Hard time: convict flees monastery, asks to be sent back to prison instead

Well, clearly, religious life isn’t for everybody:

A convicted criminal who was serving out his sentence in a monastery has escaped for the second time and asked to be sent back to prison because life was too tough.

Thief David Catalano, 31, was sent to a Santa Maria degli Angeli community run by Capuchin monks in Sicily last November.

But he found their austere lifetstyle too tough to handle and soon escaped. After a short while on the run he was caught by police and sent back.

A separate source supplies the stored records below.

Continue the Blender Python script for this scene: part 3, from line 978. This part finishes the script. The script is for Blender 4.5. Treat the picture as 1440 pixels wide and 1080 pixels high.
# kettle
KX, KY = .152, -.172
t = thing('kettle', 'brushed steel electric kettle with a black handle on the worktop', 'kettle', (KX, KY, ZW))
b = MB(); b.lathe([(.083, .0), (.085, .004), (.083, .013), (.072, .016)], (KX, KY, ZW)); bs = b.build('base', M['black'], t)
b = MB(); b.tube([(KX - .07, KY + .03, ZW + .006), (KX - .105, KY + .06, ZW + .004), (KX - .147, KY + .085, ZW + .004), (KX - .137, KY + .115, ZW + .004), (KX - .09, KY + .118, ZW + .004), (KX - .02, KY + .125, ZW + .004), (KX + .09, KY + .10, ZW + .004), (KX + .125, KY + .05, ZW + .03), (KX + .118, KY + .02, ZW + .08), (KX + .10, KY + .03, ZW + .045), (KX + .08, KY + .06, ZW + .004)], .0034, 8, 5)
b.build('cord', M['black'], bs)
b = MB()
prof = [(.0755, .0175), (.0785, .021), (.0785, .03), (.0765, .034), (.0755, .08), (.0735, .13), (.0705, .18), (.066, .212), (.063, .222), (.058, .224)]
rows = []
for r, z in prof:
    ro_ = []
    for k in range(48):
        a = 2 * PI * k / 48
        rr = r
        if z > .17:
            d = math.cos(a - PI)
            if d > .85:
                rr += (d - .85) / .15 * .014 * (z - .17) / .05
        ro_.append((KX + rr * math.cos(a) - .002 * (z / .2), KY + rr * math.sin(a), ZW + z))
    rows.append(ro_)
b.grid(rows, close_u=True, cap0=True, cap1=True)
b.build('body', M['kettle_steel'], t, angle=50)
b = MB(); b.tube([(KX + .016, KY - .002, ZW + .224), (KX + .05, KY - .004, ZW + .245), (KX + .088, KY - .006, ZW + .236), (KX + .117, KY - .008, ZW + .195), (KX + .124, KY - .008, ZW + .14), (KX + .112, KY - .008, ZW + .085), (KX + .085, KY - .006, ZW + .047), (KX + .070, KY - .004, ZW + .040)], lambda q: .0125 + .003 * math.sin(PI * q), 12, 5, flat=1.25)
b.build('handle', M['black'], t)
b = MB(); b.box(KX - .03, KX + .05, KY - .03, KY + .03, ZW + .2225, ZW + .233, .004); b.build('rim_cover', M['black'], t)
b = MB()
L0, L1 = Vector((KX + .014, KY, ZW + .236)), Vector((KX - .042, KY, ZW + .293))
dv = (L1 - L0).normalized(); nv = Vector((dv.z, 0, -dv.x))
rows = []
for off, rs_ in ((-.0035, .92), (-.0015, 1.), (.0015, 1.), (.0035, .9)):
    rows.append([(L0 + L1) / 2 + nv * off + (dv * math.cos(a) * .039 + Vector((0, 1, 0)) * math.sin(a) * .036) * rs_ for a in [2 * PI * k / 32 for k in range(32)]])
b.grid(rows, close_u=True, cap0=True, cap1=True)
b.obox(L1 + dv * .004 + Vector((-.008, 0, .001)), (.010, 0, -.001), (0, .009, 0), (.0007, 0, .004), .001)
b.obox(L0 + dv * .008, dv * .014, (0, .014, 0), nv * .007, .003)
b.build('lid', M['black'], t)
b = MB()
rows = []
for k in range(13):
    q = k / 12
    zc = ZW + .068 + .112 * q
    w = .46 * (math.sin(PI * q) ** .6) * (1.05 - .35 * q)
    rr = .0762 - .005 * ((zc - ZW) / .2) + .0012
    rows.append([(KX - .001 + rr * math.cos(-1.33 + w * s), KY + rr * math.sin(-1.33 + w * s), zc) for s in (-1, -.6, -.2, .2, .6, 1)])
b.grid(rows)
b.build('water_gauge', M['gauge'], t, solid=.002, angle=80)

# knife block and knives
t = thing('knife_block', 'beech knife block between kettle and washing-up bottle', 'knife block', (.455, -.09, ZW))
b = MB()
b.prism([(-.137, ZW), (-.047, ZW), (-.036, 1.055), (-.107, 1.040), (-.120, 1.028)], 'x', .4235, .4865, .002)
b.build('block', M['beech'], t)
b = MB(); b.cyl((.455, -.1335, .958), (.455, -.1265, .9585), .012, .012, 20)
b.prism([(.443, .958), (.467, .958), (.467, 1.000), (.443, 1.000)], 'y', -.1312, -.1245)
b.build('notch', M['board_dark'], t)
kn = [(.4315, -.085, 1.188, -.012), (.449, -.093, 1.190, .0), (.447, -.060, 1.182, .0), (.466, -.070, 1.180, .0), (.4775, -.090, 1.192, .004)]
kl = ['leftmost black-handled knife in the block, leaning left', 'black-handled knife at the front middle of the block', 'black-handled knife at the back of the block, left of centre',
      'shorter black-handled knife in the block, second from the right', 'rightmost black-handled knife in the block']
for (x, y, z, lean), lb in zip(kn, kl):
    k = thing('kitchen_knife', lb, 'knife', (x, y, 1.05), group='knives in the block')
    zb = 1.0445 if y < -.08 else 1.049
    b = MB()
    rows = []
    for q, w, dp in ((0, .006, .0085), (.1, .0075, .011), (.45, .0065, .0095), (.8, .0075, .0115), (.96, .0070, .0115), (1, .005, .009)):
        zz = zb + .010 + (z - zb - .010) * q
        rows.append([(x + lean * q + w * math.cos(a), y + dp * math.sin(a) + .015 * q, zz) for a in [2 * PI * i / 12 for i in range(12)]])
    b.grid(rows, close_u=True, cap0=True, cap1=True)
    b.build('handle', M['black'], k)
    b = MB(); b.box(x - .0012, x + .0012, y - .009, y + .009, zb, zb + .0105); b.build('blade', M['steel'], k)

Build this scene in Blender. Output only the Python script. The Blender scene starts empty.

On Monday he fled for the second time in six weeks, only to swiftly turn himself in at a police station and beg officers to send him back to jail in the nearby town of Nicosia.

He told the stunned policemen: ‘Prison is better than being at that hostel run by monks.’

A police spokesman said: ‘Catalano arrived out of the blue and said there was no way he could stay on with the monks.

He said it was too tough and he wanted to go back to prison, so we happily obliged and he is now back behind bars serving the rest of his sentence.

‘Life with the monks can be pretty tough – there are no mod cons and they are up early and go to bed early. There are no luxuries at the hostel and the monks run a very austere regime.’

Read more.

Comments

  1. Don from NH says:

    I would rather be with the Capuchins than a prison.

    I suspect the guy is not Catholic and does not understand the commitment.
    Personally I am surprised he was sent there. What brought on such a decision and why would the monks accept him?

  2. pagansister says:

    No TV in a monastery, and who can live without TV?:o)

  3. Since more states are farming out their prisons, maybe this could be a new funding program for these orders and it might cut down on the recidivism rates in our prisons. The liberals constantly bashing for ever more benefits to the prisoners would find it harder to bash treatment of a monestary.

  4. He was in the shelter at the monastery, presumably to perform volunteer work in exchange for not going to prison.

  5. Fiergenholt says:

    Mark

    This whole scene took place in SICILY — not in the United States at all. I’d have to wonder if given the choice here in the US, a convict might not just want to stay in a monastery.

  6. I realize it was not US. It was a joke. As to your comment that a US convict might want to serve their time in a monestary, I think it would be a good thing for some non violent to serve their time in one over the prison.